Scene script records:
————

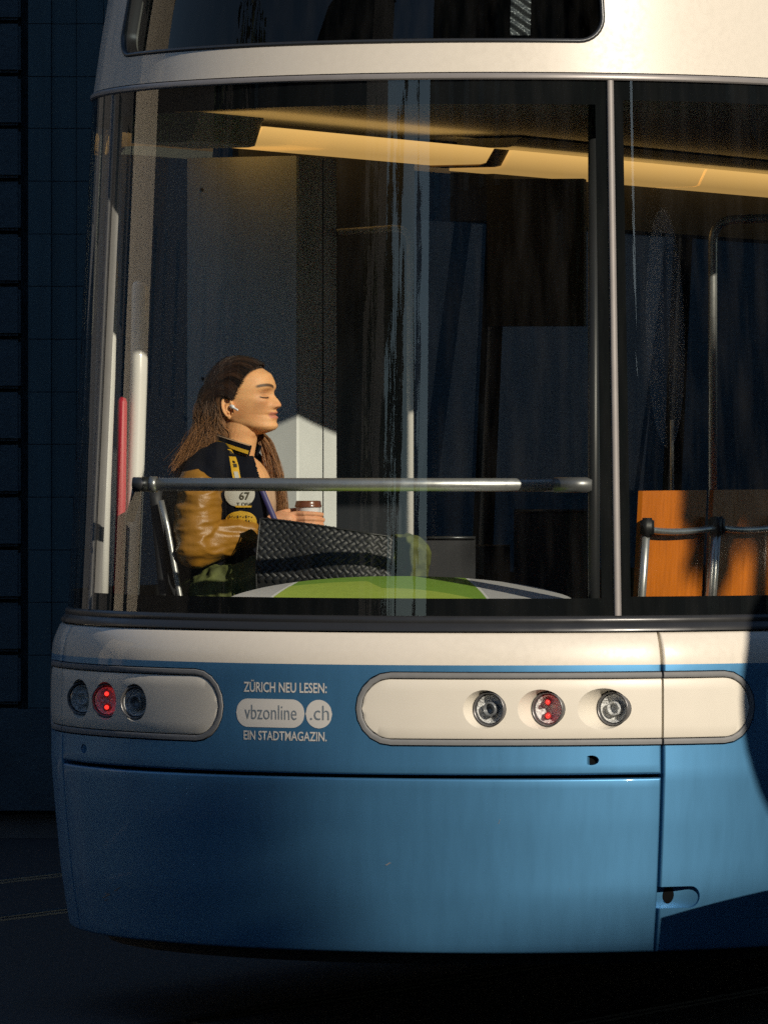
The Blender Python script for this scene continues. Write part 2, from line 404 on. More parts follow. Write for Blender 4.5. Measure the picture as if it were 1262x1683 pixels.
for i, (a, b) in enumerate(podspans):
    so = stadium(a + .12, b - .12, ZP, HO - .0025); si = stadium(a + deg(HO - HI), b - deg(HO - HI), ZP, HI)
    prof = [(0, -.06), (0, -.002), (.12, .0018), (.5, .0025), (.88, .0022), (.97, .001), (1, -.004), (1, -.06)]
    n = len(so); v = []; f = []
    for (t, o) in prof:
        for (p0, z0), (p1, z1) in zip(so, si): v.append(surf(p0 + (p1 - p0) * t, z0 + (z1 - z0) * t, o))
    m = len(prof)
    for j in range(m):
        for k in range(n): f.append((j * n + k, j * n + (k + 1) % n, ((j + 1) % m) * n + (k + 1) % n, ((j + 1) % m) * n + k))
    rim = from_py('pod_rim', v, f, M['rim'], tram, recalc=True); boolean(rim, [slab[i]]); autosmooth(rim, 50)
    # white insert, solid so that the lamp scoops can be cut into it
    h2 = HI - .0018; d2 = deg(HO - HI) + .08; hd = deg(h2); us = []; 
    for p in lin(a + d2, a + d2 + hd, 12): us.append(p)
    us += lin(a + d2 + hd, b - d2 - hd, 30)[1:-1]
    for p in lin(b - d2 - hd, b - d2, 12): us.append(p)
    def hh(p):
        q = max(0, (a + d2 + hd - p) / hd, (p - (b - d2 - hd)) / hd); return max(h2 * math.sqrt(max(0, 1 - q * q)), .0008)
    v = []; f = []; ws = [-1, -.985, -.94, -.6, -.2, .2, .6, .94, .985, 1]
    bul = lambda w: {1: -.006, .985: -.002, .94: 0}.get(abs(w), .001)
    grid(lambda p, w: surf(p, ZP + hh(p) * w, bul(w)), us, ws, v, f); nb = len(v); nn = len(ws); mm = len(us)
    grid(lambda p, w: surf(p, ZP + hh(p) * w, -.16), us, ws, v, f, True)
    for q in range(mm - 1):
        f.append((q * nn, nb + q * nn, nb + (q + 1) * nn, (q + 1) * nn)); f.append((q * nn + nn - 1, (q + 1) * nn + nn - 1, nb + (q + 1) * nn + nn - 1, nb + q * nn + nn - 1))
    for j in range(nn - 1):
        f.append((j, j + 1, nb + j + 1, nb + j)); k = (mm - 1) * nn; f.append((k + j, nb + k + j, nb + k + j + 1, k + j + 1))
    ins = from_py('pod_panel', v, f, M['podwhite'], tram, recalc=True)
    boolean(ins, [slab[i]] + lampcut[3 * i:3 * i + 3]); autosmooth(ins, 30)
for ph, k, left in lamps:
    p, ang = lamp_frame(ph); dpt = LR * math.tan(ang) * .62 + .002; c0 = p + AX3 * dpt
    def ring_at(bm, prof, seg=40, close=False):
        R = []
        for (r, d) in prof: R.append([bm.verts.new(c0 - AX3 * d + NR3 * (r * math.cos(2 * math.pi * q / seg)) + UPV * (r * math.sin(2 * math.pi * q / seg))) for q in range(seg)])
        for A, B in zip(R[:-1], R[1:]):
            for q in range(seg): bm.faces.new((A[q], A[(q + 1) % seg], B[(q + 1) % seg], B[q]))
        if close: bm.faces.new(R[-1])
    bm = bmesh.new(); ring_at(bm, [(LR * 1.0, -.02), (LR * 1.0, .004), (LR * .97, .007), (LR * .92, .006), (LR * .88, .0), (LR * .83, -.02)])
    hl = from_bm('tail_light', bm, M['midmetal'], tram, True)
    bm = bmesh.new(); ring_at(bm, [(LR * .83, -.002), (LR * .7, -.012), (LR * .45, -.02), (LR * .2, -.024), (.002, -.025)], close=True); from_bm('reflector', bm, M['reflector'], hl, True)
    bm = bmesh.new(); ring_at(bm, [(LR * .84, .003), (LR * .7, .009), (LR * .5, .0135), (LR * .25, .016), (.001, .0165)], close=True); from_bm('lens', bm, M['lens'], hl, True)
    if k == 1:
        for s in (-1, 1):
            bm = bmesh.new(); ellip(bm, c0 + UPV * (s * .019) - AX3 * .001, (.0062, .0062, .0062), seg=14); from_bm('led', bm, M['led'], hl, True)
            bm = bmesh.new(); ellip(bm, c0 + UPV * (s * .019) + AX3 * .012 - NR3 * .006, (.011, .008, .011), seg=16); from_bm('red_diffuser', bm, M['redlens'], hl, True)
    else:
        bm = bmesh.new(); ring_at(bm, [(LR * .42, -.018), (LR * .42, .0), (LR * .36, .004), (LR * .30, .0), (LR * .28, -.01), (.001, -.012)], close=True)
        from_bm('bulb_housing', bm, M['lampmid'] if k == 0 else M['reflector'], hl, True)
kill(podcut + holes + [notch] + lampcut + slab)

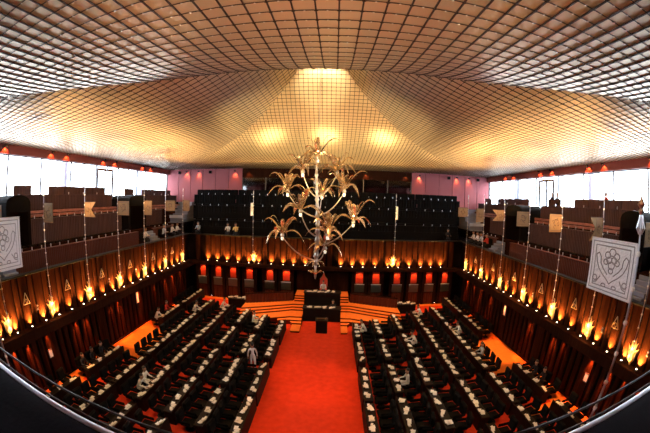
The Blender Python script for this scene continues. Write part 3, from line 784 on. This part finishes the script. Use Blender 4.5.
# ---------------------------------------------------------------- palm chandelier
cx0, cy0 = 0.0, YC
ch = thing('chandelier', 'large copper and silver palm-tree chandelier hanging over the chamber', 'chandelier', (cx0, cy0, 0), 0)
obj('cable', MB().tube([(0,0,11.9),(0,0,19.6)], .015, 6), 'chrome', ch)
obj('ceiling_rose', MB().lathe([(.02,19.55),(.2,19.6),(.2,19.7)], n=12), 'chrome', ch)
tr = []
for k in range(53):
    q = k/52; tr.append((.06*math.sin(q*5), .05*math.cos(q*4), 6.5 + q*5.2))
fixn(obj('trunk', MB().tube(tr, [(.125-.0011*k)*(1 if k % 4 else 1.28)*(1-.09*(k % 4)) for k in range(53)], 10), 'trunk', ch, True))
def frond_mb(L, w, droop, rise):
    m = MB(); rings = []
    N = 10
    for i in range(N+1):
        q = i/N
        x = L*(q*.96) ; z = rise*L*math.sin(q*PI*.62) - droop*L*q*q*q
        ww = w*(math.sin(PI*min(1,.08+.92*q))**.7)*(1-.25*q) + .004
        if 0 < i < N and i % 2: ww *= .78
        rings.append([(x,-ww,z-.32*ww),(x,0,z+.012),(x,ww,z-.32*ww),(x,0,z-.012)])
    return m.loft(rings, True)
crowns = [(-.02,2.14,0,.95),(-.71,1.41,-.2,.9),(.95,1.44,.1,.95),(-1.48,.44,.2,.95),(1.30,.50,-.3,1.0),(-.74,-.5,-.5,1.05),(1.8,-.98,.1,1.0),(-1.68,-1.72,0,1.05),(.56,-1.57,-.45,.95),(.45,-2.35,.2,.8),(.2,.35,.8,.9)]
for k, (x, z, y, L) in enumerate(crowns):
    Z = CAMZ + z
    c = obj('palm_crown', MB().lathe([(.03,-.16),(.09,-.13),(.10,-.05),(.06,.03),(.04,.10)], n=10), 'trunk', ch, True); c.location = (x, y, Z)
    # curved stem back to the trunk
    if k:
        zb = min(max(Z-1.3, 6.7), 10.8)
        pts = []
        for i in range(9):
            q = i/8; pts.append((x*(q**.8), y*(q**.8), zb + (Z-.14-zb)*q + .35*math.sin(q*PI)*(-.5)))
        fixn(obj('stem', MB().tube(pts, [.038-.018*i/8 for i in range(9)], 7), 'trunk', ch, True))
    n = 8
    rr = random.Random(k*11+1)
    for i in range(n):
        a = 2*PI*i/n + rr.uniform(-.2,.2) + k
        up = i % 3 == 0
        m = frond_mb(L*rr.uniform(.95,1.2), .16*rr.uniform(.85,1.15), rr.uniform(.05,.25) if up else rr.uniform(.45,.8), rr.uniform(.75,1.0) if up else rr.uniform(.30,.5))
        m.xf(Matrix.Rotation(a,4,'Z'))
        fixn(obj('frond', m, 'frond', c))
    tf = MB()
    for i in range(4):
        m = frond_mb(L*rr.uniform(.5,.72), .10, .08, rr.uniform(1.1,1.7)); m.xf(Matrix.Rotation(2*PI*i/4 + k*.7, 4, 'Z')); tf.add(m.v, m.f)
    fixn(obj('leaf_tuft', tf, 'frond', c))
    cup = MB().lathe([(.02,-.32),(.055,-.31),(.075,-.22),(.06,-.16)], n=10); obj('lamp_cup', cup, 'cup', c)
    if k % 2 == 0: point('crown_lamp', (x*1.0, y-.15+cy0, Z+.22), 9, (1,.66,.28), .05)
lw = obj('lower_rosette', MB().lathe([(.02,5.75),(.06,5.9),(.05,6.2),(.07,6.5)], n=10), 'trunk', ch, True)
for i in range(9):
    m = frond_mb(.42,.06,.1,.55); m.xf(Matrix.Rotation(2*PI*i/9,4,'Z')); m.xf(Matrix.Translation((0,0,5.95)))
    fixn(obj('frond', m, 'frond', lw))
    m = frond_mb(.5,.05,.5,.35); m.xf(Matrix.Rotation(2*PI*i/9+.3,4,'Z')); m.xf(Matrix.Translation((0,0,6.55)))
    fixn(obj('frond', m, 'frond', lw))

# ---------------------------------------------------------------- parapet in front of the viewer
PZ = CAMZ - .5
pp = thing('parapet', 'black padded parapet rail curving across the bottom corners', 'railing', (.811, .405, PZ), 0)
Lp = 15
prof = [(.0,-.30),(.0,-.045),(-.006,-.022),(-.02,-.005),(-.04,.004),(-.07,.006),(-.12,.002),(-.5,-.03),(-1.3,-.05),(-1.36,-.10),(-1.36,-.6),(-.05,-.6)]
fixn(obj('padded_top', MB().loft([[(-Lp, a, b) for a, b in prof], [(Lp, a, b) for a, b in prof]], True), 'rail', pp, True))
obj('seam', MB().box(-.93,-.92,-.6,-.06,-.008,.004), 'seam', pp)
obj('ledge', MB().box(-Lp,Lp,0,.07,-.30,-.10), 'rail', pp)
obj('edge_piping', MB().tube([(-Lp,-.022,-.004),(Lp,-.022,-.004)], .011, 10), 'piping', pp, True)  # added tube stands in for the highlight streak on the rounded edge
for dy, dz in ((.055, 0), (.035, -.04)):
    obj('rail', MB().tube([(-Lp,dy,dz-.004),(Lp,dy,dz-.004)], .0038, 8), 'darkmetal' if dz == 0 else 'mullion', pp)
for k in range(13):
    xx = -12 + 2*k; obj('post', MB().box(xx-.004, xx+.004, .051, .059, -.1, 0), 'mullion', pp)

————

▶ _SHORT TASK_:
Show the lines of the records that contain the word "Blender".

▶ _WRITTEN SOLUTION_:
The Blender Python script for this scene continues. Write part 2, from line 404 on. More parts follow. Write for Blender 4.5. Measure the picture as if it were 1262x1683 pixels.
The Blender Python script for this scene continues. Write part 3, from line 784 on. This part finishes the script. Use Blender 4.5.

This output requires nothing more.